Boşuna değil, peygamberler ve veliler kâfir olmaktan korkarmış; halk ise günahkâr olmaktan...
Neden peki?
Bir taraf zât-ı
Hüdanın peşinde, öteki taraf vech-i
Hüdanın!
Gürültüye hiç gerek yok, herkes zannıyla
meşgul, ve dolayısıyla herkes zannından mes’ul! Enbiya ve evliya yola zat-ı Hüda için çıkarlar, zat-ı Huda ile maksuda vasıl olurlar. Halkın çoğunluğu ise yola vech-i Hüda için çıkar, akibetleri de, ahiretleri de vech-i Hüda ile son bulur. Sana gelince ey talib, malum, yola vech-i Hüda için çıktın amma maksudun da, cehd u gayretin de zat-ı Hüda için olsun! Sakın unutma, buğdaya düşkünlük belki vech-i Hüda'ya perde teşkil etmez, lakin zat-ı Hüda'yı idrake kesinlikle manidir.
* * *
Birkaç yıl önce Büyükada’da ehl-i hâlden seksen
yaşında bir zât ile müşerref olmuştum.
Kendileriyle Sen Pasifik Kilisesinde genç
gitar virtüözü Celil Refik Kaya’nın birbuçuk saatlik resitalinde karşılaşmıştık.
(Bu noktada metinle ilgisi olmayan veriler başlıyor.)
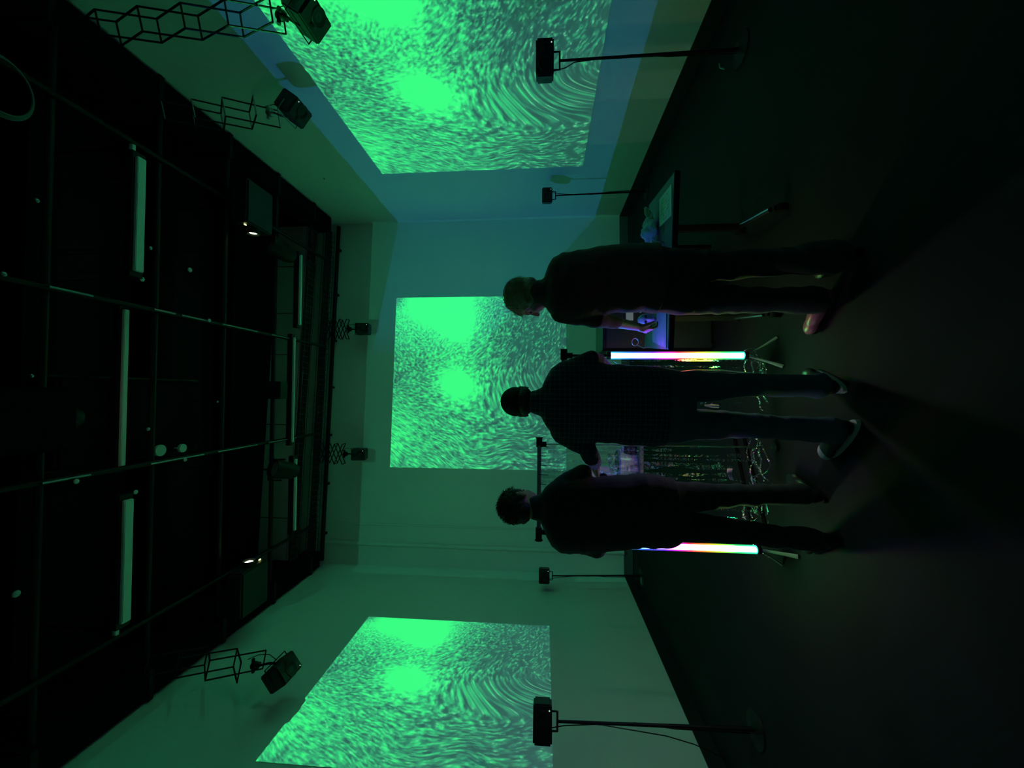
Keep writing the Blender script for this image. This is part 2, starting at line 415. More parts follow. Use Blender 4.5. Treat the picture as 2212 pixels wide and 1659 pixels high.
# projection surfaces: thin white painted panels flush on the walls
ps = []
def surface(pts, nrm, label):
    mb = MB(); n = V(nrm).normalized() * .004; P = [V(p) + n * .5 for p in pts]
    mb.add(P + [p + n for p in P], [(0,3,2,1),(4,5,6,7),(0,1,5,4),(1,2,6,5),(2,3,7,6),(3,0,4,7)])
    o = obj('projection_screen', mb, m_wall); tag(o, label, 'projection'); return o
surface([(BA, yb(BA), BBOT), (BB, yb(BB), BBOT), (BB, yb(BB), BT), (BA, yb(BA), BT)], (.0675, -1, 0), 'square of green flowing particles projected on the back wall behind the people')
surface([(XR, RF, RB), (XR, RN, RB), (XR, RN, RT), (XR, RF, RT)], (-1, 0, 0), 'green swirling projection with bluish shadows on the right-hand wall, running out of frame')
surface([(XL, LN, LB), (XL, LF, LB), (XL, LF, LT), (XL, LN, LT)], (1, 0, 0), 'green rippling projection on the left-hand wall behind the nearer left speaker')

# ------------------------------------------------------------------ lighting grid overhead
GZ = 5.6
def pipe(p0, p1, label, r=.025, group=None):
    p0, p1 = V(p0), V(p1)
    t = thing('lighting_pipe', label, 'pipe', tuple(p0), group=group, world=True)
    obj('tube', MB().cyl(p0, p1, r, 14), m_black, t, smooth=True)
    return t
gx = (.84, -.75)
pipe((gx[0], .2, GZ), (gx[0], yb(gx[0]) - .35, GZ), 'long black overhead pipe running to the back wall, right of centre')
pipe((gx[1], .2, GZ), (gx[1], yb(gx[1]) - .35, GZ), 'long black overhead pipe running to the back wall, left of centre')
pipe((2.45, .2, GZ), (2.45, 7.2, GZ), 'long black overhead pipe running to the back wall, nearer the right wall')
pipe((-2.35, .2, GZ), (-2.35, 6.8, GZ), 'long black overhead pipe running to the back wall, nearer the left wall')
cross = []
for v_, lab in ((90, 'black cross pipe spanning the room overhead, nearest the viewer'), (330, 'second black cross pipe overhead, just behind the bright lamp tubes'),
           (480, 'third black cross pipe overhead, level with the two projectors'), (590, 'farthest black cross pipe overhead, in front of the lit strip of back wall')):
    Y = at(v_, 830, 1).y * 0 + ((GZ + .05 - EYE) / (at(v_, 830, 1).z - EYE)); cross.append(Y)
    pipe((XL + .3, Y, GZ + .05), (XR - .3, Y, GZ + .05), lab, .03)
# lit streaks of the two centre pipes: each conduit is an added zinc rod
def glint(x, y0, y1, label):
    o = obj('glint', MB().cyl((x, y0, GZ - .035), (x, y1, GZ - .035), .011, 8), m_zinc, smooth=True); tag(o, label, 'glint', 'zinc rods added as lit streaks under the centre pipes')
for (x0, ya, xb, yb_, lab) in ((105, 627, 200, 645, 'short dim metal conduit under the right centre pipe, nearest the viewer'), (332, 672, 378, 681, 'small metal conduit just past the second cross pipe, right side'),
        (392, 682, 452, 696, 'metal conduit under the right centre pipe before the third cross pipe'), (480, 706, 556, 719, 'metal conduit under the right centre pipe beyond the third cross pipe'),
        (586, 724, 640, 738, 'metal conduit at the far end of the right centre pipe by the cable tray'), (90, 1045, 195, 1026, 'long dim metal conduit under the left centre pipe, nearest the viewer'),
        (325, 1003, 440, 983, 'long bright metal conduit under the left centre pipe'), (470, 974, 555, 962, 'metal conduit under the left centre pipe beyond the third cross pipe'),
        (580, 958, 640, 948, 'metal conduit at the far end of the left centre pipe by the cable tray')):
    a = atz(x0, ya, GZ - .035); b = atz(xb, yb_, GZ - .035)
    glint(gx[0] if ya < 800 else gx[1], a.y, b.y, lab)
# pipe clamps: small round zinc cups
def clamp_cup(px, py, r, label, z=GZ - .06):
    p = atz(px, py, z); t = thing('pipe_clamp', label, 'clamp', tuple(p), group='pipe clamps of the lighting grid', world=True)
    obj('drop_rod', MB().cyl(p, V((p.x, p.y, 5.86 if (px, py) == (320, 927) else H)), .006, 8), m_black, t)
    obj('cup', MB().ell(p, (r, r, r * .6)), m_foot if r > .02 else m_zinc, t, smooth='all')
for (px, py, r, lab) in ((8, 592, .020, 'round clamp end at the far left edge of the photo'), (80, 433, .018, 'faint clamp end on the near ceiling, right of centre'), (68, 812, .016, 'pale round clamp end in the dark near the viewer, centre'),
        (410, 583, .026, 'pale oval clamp end between the second and third cross pipes'), (307, 603, .024, 'round clamp end beside the near right lamp tube'), (325, 536, .020, 'small clamp end on the second cross pipe, right side'),
        (320, 927, .020, 'small clamp end on the second cross pipe, left side'), (293, 1063, .022, 'clamp end beside the near left lamp tube'), (165, 1040, .022, 'dim clamp end beside the left centre pipe'),
        (400, 993, .022, 'bright clamp end on the left centre pipe'), (452, 692, .022, 'bright clamp end on the right centre pipe'), (35, 1283, .026, 'dim clamp end far overhead on the left'), (470, 868, .014, 'tiny clamp end on the third cross pipe, centre')):
    clamp_cup(px, py, r, lab)
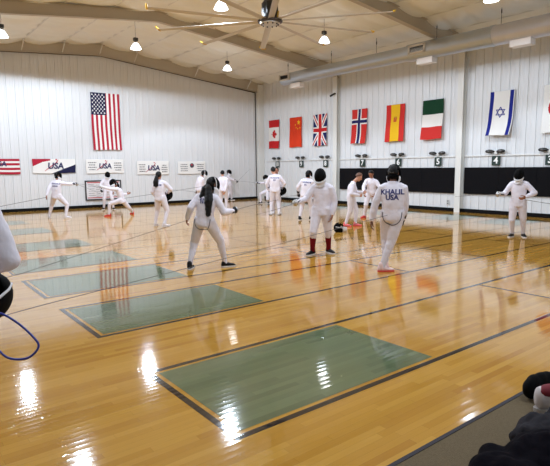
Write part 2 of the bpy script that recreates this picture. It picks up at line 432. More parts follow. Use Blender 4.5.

Bir dostumuz, bu yaşlı zâtın, Amiş Efendi’nin bir talebesinin talebesine talebelik
yaptığını söyleyince, tabiatıyla, çok heyecanlandım.
Adadan ayrılmadan önce
birlikte bir çay da içebilecektik.
Bundan a’lâ nimet mi olur, hemen yola revan
olmuştuk.
Sohbet sırasında, söz geldiğinde, biraz da
lâtife yollu, Üstadım, dedim, gençken, buğday mı, himmet mi, diye
sorduklarında, biz de hiç tereddüt etmeden buğdayı reddedip himmete talib olmuş, tabiatıyla
kendimizi, çok şükür, buğdaydan mahrum etmiştik. Lâkin görünen o ki bu yolculuğun
sonunda himmeti de elde edemediğimiz anlaşılıyor. Ne yapalım, biz biçarelere ne tavsiye
buyurursunuz?
Lütfedip şöyle cevap verdiler:
Evlâdım, bu devirde himmete tâlib olmak, himmete sahip olmak demektir!
Kalktım, elini öptüm, ve hüzün içinde oradan
ayrıldım. Amiş Efendi’nin kokusunu duymuştum çünkü.
* * *
Sözün özü, Ramazan geldi, hoş geldi, bir düşünelim bakalım, Ramazan evimize buğdayla mı geldi, himmetle mi?